IMO, don't risk your new engine to 20yr old fasteners. The stock bolts worked well, but after 20+ yrs it's time to send em on vacation....... Lookin at your sig, 6152, alky, ported heads, FM, your building a 10 sec car. Don't skimp to save chump change......

ARP main studs, rod bolts, and head studs are standard procedure.

is there any need to machine to accept arp studs on connecting rods and mains.
 
is there any need to machine to accept arp studs on connecting rods and mains.

IMO, they all need to be checked even of your not changing rod bolts/ main studs. They might need it without the ARP hardware. You could rering and bearing it, not check anything and get away with it. I've seen people do it a 100 times and it work out for them. Would I do it that way? No. Your there, do it right......
 
I am doing what I call a basic rebuild on my motor. This will basically include new rings, rod and main bearings, and gasket set, along with a camshaft and timing chain. I also plan to port and polish the heads and intake as well as install new valve springs. Would you guys suggest using ARP bolts in the rods and mains? Is there anything else I should consider doing?

Hone the cylinders to take the glaze off, this will help the new rings seat. Fresh oil pump, water pump, take a close look at your cam sensor gear, since putting a cam in.(these two gears mesh) It should be fine, just look for excessive wear, chipped teeth. Check your front cover for excessive wear from the cam button. Good time to have the alternator and starter checked out also (I have a local guy that rebuilds them while you wait).
I know this is basic stuff, but since you asked...

Chuck
 
So it would appear that I will be using ARP head and main studs along with rod bolts. Once I get those let my machine shop check out the crank and block to see if any machining is needed. Hone the cylinders install new rings and assemble the short block. Check cam sensor, replace the oil pump, and finish the assembly on the rest of the motor. I will also consider the small details such as removing all the casting flash from the rods and crank. My goal is to run high 10's, 25-28lbs of boost and perhaps go a little faster down the road. Thanks guys if you have anything else please let me hear it. I was thinking maybe a 208 or 212 duration camshaft as well.
 
So it would appear that I will be using ARP head and main studs along with rod bolts. Once I get those let my machine shop check out the crank and block to see if any machining is needed. Hone the cylinders install new rings and assemble the short block. Check cam sensor, replace the oil pump, and finish the assembly on the rest of the motor. I will also consider the small details such as removing all the casting flash from the rods and crank. My goal is to run high 10's, 25-28lbs of boost and perhaps go a little faster down the road. Thanks guys if you have anything else please let me hear it. I was thinking maybe a 208 or 212 duration camshaft as well.
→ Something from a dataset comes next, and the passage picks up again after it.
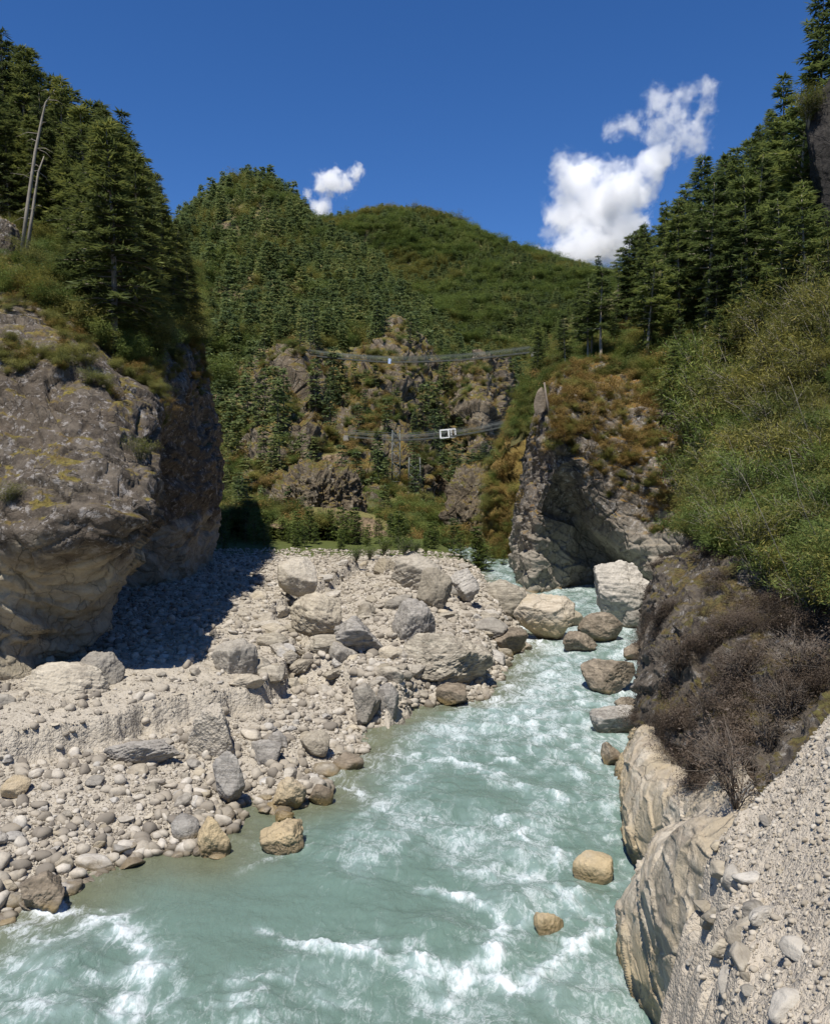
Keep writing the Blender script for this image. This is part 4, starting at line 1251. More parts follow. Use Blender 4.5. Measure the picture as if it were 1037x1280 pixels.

Rod bolts are a waste of money, see Dan Strezo's post.
 
It's up to you....

Here it comes...the go faster bug.;) Since you have it all apart now, do it right and be done with it. Be honest with yourself as far as the goal, limitations, and the budget. Why take it all back apart to put a steel crank in it, main caps, or a girdle, a year from now? I don't want to sound like a jerk but, when a part that should have been upgraded fails, who's stuck with the bill? :rolleyes:
 
Arp Bolts

Rod bolts are a waste of money, see Dan Strezo's post.

why do saw waste of money pablo im at this point i have a short block stock want to put arp hardware or should i not. my nice motor took a crap it might of been like that.:mad:
 
If you are on a pretty tight budget (who isn't anymore), listen to Dan. He knows these engines better than we know our own fingerprints!:eek:

Whatever you do, think long and hard about how fast you eventually want to go. It will save you so much money in the long run if you build everything up NOW instead of doing a mild build, and then down the road you want to crank it up and then end up destroying your motor. Better to overbuild than underbuild.